GOAL - Give every line again exactly as it appears, please, but not the pictures.

DATA EXTRACT -
· · · · ·

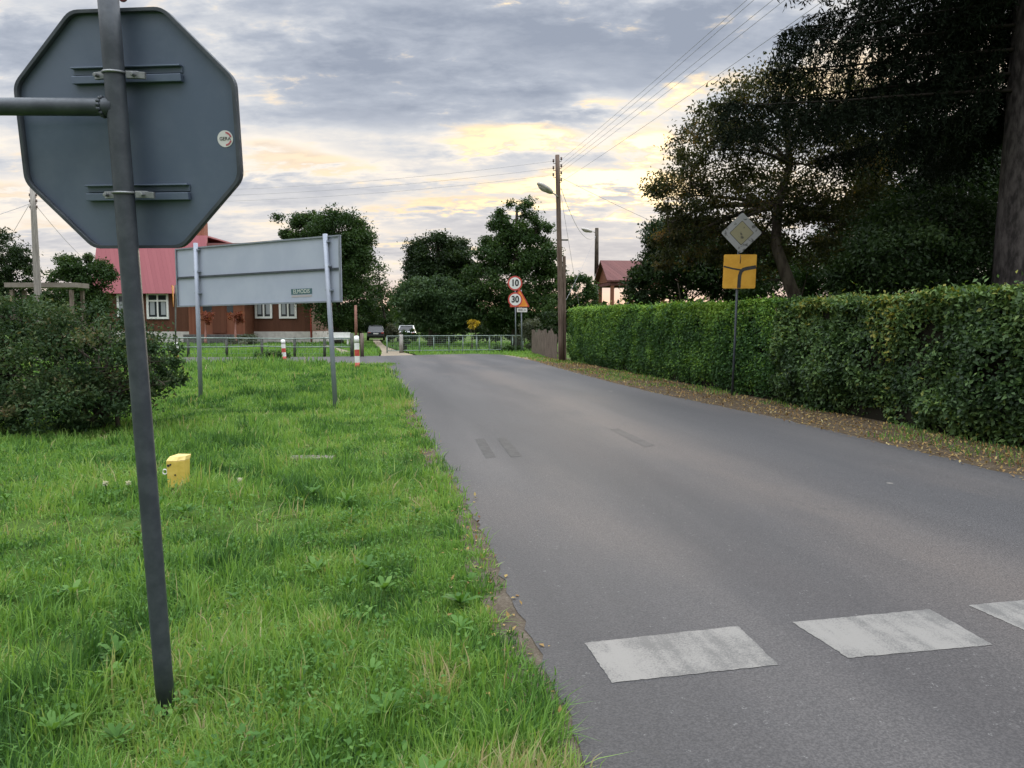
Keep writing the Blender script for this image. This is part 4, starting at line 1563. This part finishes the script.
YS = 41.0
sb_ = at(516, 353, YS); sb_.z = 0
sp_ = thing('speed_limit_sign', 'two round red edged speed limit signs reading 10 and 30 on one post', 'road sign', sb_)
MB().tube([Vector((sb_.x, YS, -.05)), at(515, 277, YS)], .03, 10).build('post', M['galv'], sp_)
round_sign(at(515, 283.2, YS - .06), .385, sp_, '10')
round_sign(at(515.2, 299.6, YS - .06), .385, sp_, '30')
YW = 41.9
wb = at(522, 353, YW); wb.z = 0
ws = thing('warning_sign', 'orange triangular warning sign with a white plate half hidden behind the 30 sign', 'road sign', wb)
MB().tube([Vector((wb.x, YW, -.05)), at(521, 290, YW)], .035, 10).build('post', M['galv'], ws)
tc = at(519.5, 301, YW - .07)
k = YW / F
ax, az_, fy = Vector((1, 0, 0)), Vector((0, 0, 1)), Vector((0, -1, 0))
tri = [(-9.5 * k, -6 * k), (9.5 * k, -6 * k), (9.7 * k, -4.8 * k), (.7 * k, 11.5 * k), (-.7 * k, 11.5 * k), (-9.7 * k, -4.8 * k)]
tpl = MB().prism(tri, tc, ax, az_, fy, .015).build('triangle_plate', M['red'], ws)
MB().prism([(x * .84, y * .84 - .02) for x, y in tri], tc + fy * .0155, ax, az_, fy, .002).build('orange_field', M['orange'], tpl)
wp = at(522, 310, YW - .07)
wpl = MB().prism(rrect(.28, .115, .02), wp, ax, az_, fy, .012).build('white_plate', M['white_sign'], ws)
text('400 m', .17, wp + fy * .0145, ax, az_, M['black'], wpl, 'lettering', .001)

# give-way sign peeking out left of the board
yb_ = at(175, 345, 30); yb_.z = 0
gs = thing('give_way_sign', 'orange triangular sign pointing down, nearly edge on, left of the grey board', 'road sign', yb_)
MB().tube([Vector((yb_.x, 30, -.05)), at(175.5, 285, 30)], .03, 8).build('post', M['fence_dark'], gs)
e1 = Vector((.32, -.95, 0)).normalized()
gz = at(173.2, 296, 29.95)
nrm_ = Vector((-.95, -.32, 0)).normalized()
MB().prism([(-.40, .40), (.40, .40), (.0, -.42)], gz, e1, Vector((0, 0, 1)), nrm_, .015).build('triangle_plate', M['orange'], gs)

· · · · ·

COMPLETE ANSWER -
Keep writing the Blender script for this image. This is part 4, starting at line 1563. This part finishes the script.
YS = 41.0
sb_ = at(516, 353, YS); sb_.z = 0
sp_ = thing('speed_limit_sign', 'two round red edged speed limit signs reading 10 and 30 on one post', 'road sign', sb_)
MB().tube([Vector((sb_.x, YS, -.05)), at(515, 277, YS)], .03, 10).build('post', M['galv'], sp_)
round_sign(at(515, 283.2, YS - .06), .385, sp_, '10')
round_sign(at(515.2, 299.6, YS - .06), .385, sp_, '30')
YW = 41.9
wb = at(522, 353, YW); wb.z = 0
ws = thing('warning_sign', 'orange triangular warning sign with a white plate half hidden behind the 30 sign', 'road sign', wb)
MB().tube([Vector((wb.x, YW, -.05)), at(521, 290, YW)], .035, 10).build('post', M['galv'], ws)
tc = at(519.5, 301, YW - .07)
k = YW / F
ax, az_, fy = Vector((1, 0, 0)), Vector((0, 0, 1)), Vector((0, -1, 0))
tri = [(-9.5 * k, -6 * k), (9.5 * k, -6 * k), (9.7 * k, -4.8 * k), (.7 * k, 11.5 * k), (-.7 * k, 11.5 * k), (-9.7 * k, -4.8 * k)]
tpl = MB().prism(tri, tc, ax, az_, fy, .015).build('triangle_plate', M['red'], ws)
MB().prism([(x * .84, y * .84 - .02) for x, y in tri], tc + fy * .0155, ax, az_, fy, .002).build('orange_field', M['orange'], tpl)
wp = at(522, 310, YW - .07)
wpl = MB().prism(rrect(.28, .115, .02), wp, ax, az_, fy, .012).build('white_plate', M['white_sign'], ws)
text('400 m', .17, wp + fy * .0145, ax, az_, M['black'], wpl, 'lettering', .001)

# give-way sign peeking out left of the board
yb_ = at(175, 345, 30); yb_.z = 0
gs = thing('give_way_sign', 'orange triangular sign pointing down, nearly edge on, left of the grey board', 'road sign', yb_)
MB().tube([Vector((yb_.x, 30, -.05)), at(175.5, 285, 30)], .03, 8).build('post', M['fence_dark'], gs)
e1 = Vector((.32, -.95, 0)).normalized()
gz = at(173.2, 296, 29.95)
nrm_ = Vector((-.95, -.32, 0)).normalized()
MB().prism([(-.40, .40), (.40, .40), (.0, -.42)], gz, e1, Vector((0, 0, 1)), nrm_, .015).build('triangle_plate', M['orange'], gs)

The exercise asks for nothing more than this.